The micro-lending juggernaut reported a net interest income of Rs.993.2 million in the quarter ended in September and a net profit of Rs.90.8 million. In the comparative period in 2020, the company reported Rs.412.8 million in net incomes and ended up with a net loss of Rs.322.4 million.


The company said its performance was affected by the lockdowns reimposed for the fourth time in August, as the restrictions hit its customers the hardest, leading to higher loss provisions.  “Inevitably, most customers were also hit by the lockdown, further limiting their earnings to satisfy their monthly payments, resulting in a 7 percent quarterly increase and 26 percent biannual increase in impairment charges and other losses incurred by the company during this period,” the company said in a statement.   


The September quarter performance was possible from the sharp decline in the company’s interest expense, which logged a 35.3 percent slump and a 14 percent increase in the interest expenses in the quarter over the same period last year, which was possible by the fast descent seen in the general market interest rates. 
In the six months to September, the company reported a net profit of Rs.167.6 million or 10 cents a share, compared to a loss of Rs.328.1 million a year ago. The coming was coming off from an annual loss of Rs.124 million reported in the financial year ended on March 31, 2021. 

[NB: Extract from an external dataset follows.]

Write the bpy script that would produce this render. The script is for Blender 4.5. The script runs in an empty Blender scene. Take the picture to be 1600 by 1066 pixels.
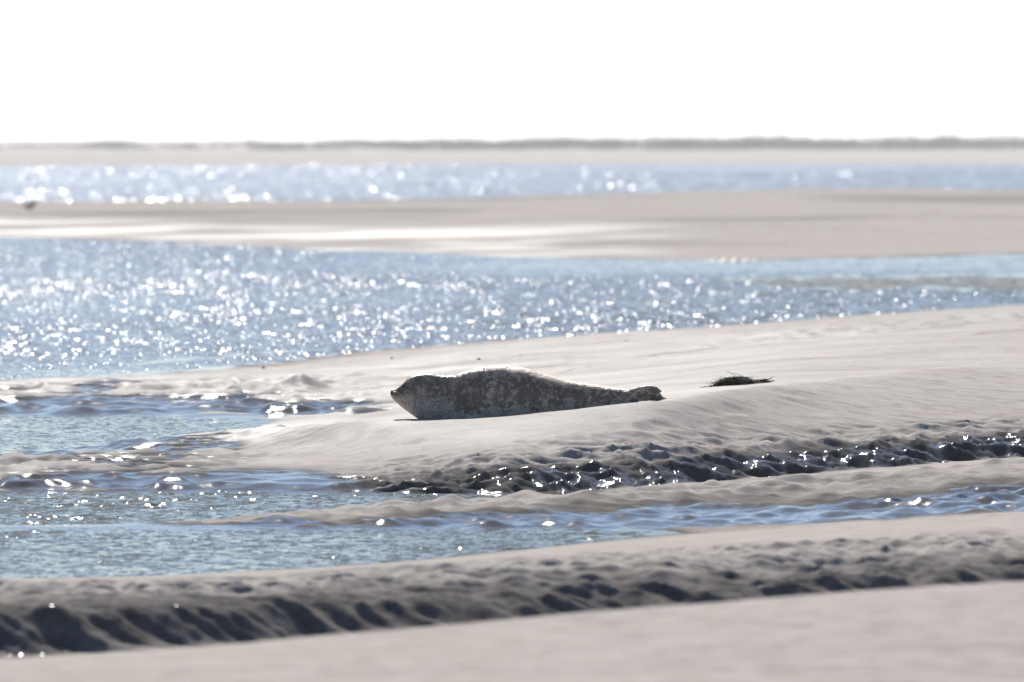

As the troubles it faced with its micro-lending portfolio came to a head in the last financial year, due to collection challenges, the company was looking to reduce its reliance on the once lucrative business and was trying to build more strength in other areas such as leasing, pawning and specialised business loans.


In the financial year ended in March 2021, the company reported a gross non-performing loans ratio of 17.68 percent, from 12.25 percent a year ago. The NPL ratio for the most recent quarter wasn’t given in its interim report.
Perhaps in a reflection of this rebalancing activity, the company’s loans and receivables portfolio slipped by a little under Rs.400 million to Rs.17.69 billion in the six months to September 2021. 


However, the company said its gold loans portfolio saw a strong growth during the period. 
Micro-lending accounts for half of its loans book and the company is the pioneer of ‘Grameen’ micro-financing model in Sri Lanka and is sill among the leading micro-lenders in the country. 


At the same time there was a slight uptick in leases, by about Rs.90 million in the period to Rs.10.38 billion. 
HNB Finance, the subsidiary of Hatton National Bank, a few months ago disclosed that it is in the lookout for inorganic growth opportunities such as strategic partnerships, an option, which “will be further advanced in the new financial year”, according to the company’s Chief Executive Officer B.M.D. Chaminda Prabath. 


Hatton National Bank has a 51 percent stake in HNB Finance while Prime Lands (Pvt.) Limited has a 38.71 percent stake, followed by the Development World Market ́s (DWM) Inclusive Finance Equity Fund, which has a 7.93 percent stake.